Northeastern Section - 50th Annual Meeting (23–25 March 2015)

Paper No. 5
Presentation Time: 1:30 PM-5:30 PM

DEFORMATION, GEOCHEMISTRY, AND GEOCHRONOLOGY OF EDDINGTON LEUCOGRANITE STOCK RECENTLY DISCOVERED IN THE NORUMBEGA FAULT SYSTEM IN EASTERN-CENTRAL MAINE


WANG, Chunzeng1, MCFARLANE, Chris2 and DICKENSON, Jared1, (1)College of Arts and Sciences, University of Maine at Presque Isle, 181 Main Street, Presque Isle, ME 04769, (2)Department of Earth Sciences, University of New Brunswick, 2 Bailey Drive, Fredericton, NB E3B 5A3, Canada, chunzeng.wang@maine.edu

A leucogranite stock was recently discovered in Eddington in Chemo Pond 7.5’ quadrangle in eastern-central Maine and named as “Eddington leucogranite stock”. The stock, with an exposed area of 1 km2 and elongated in NE direction, occurs within the Norumbega ductile shear zone hosted by Silurian Flume Ridge Formation of the Fredericton trough.

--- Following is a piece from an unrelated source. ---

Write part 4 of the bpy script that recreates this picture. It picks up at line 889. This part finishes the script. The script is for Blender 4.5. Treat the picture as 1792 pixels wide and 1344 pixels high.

The Flume Ridge Formation in the area is presented as a package of predominantly quartzofeldspathic metagreywacke and pelitic slate and phyllite. The leucogranite stock is in fault contact with unmetamorphosed redbeds of Mississippian Great Pond Formation along its NW margin. The leucogranite stock is entirely ductilely sheared into granitic mylonite and ultramylonite with fairly homogenous texture and composition. It is composed dominantly of medium-grained quartz, plagioclase feldspar, and potassic feldspar with minor amounts of muscovite and biotite. Outcrop-scale granitic dikes with coarser-grained texture or pegmatite dikes that intruded in the main-body of the leucogranite are also sheared and mylonitized. Microscopically, quartz is smeared into ribbons and has gone through significant dynamical subgrain-rotation recrystallization; feldspar becomes porphyroclasts; and muscovite is shown as mica fish. Based on its geochemical data, the Eddington leucogranite has an unfractionated orogenic, S-type granite affinity: it is peraluminous and sub-alkaline with high concentrations of SiO2 (average 69.8 wt%) and Al2O3 (average 14.2 wt%), low concentrations of Cr (≤ 70 ppm), Ni (≤ 30 ppm), MgO (average 1.14 wt%), and Fe2O3 (average 3.13 wt%), K2O+Na2O of 6.64 wt% (average), enriched LREE, depleted Nb, Sr, and Ba, and negative Eu anomalies. Major and trace elemental analysis suggest that it was very likely resulted from partial melting of metagraywacke and pelite sources under collisional tectonic setting. Geochronological analysis of zircons by using LA-ICP-MS U-Pb dating method yielded a U-Pb concordia age of 380.1±2.0 Ma for the leucogranite, which is similar to the age of the initial ductile deformation (380 Ma) of the Norumbega fault system, suggesting syn-ductile shearing origin and possible shear-heating thermodynamic mechanism for the formation of the leucogranitic magmas during later stage of Acadian orogeny.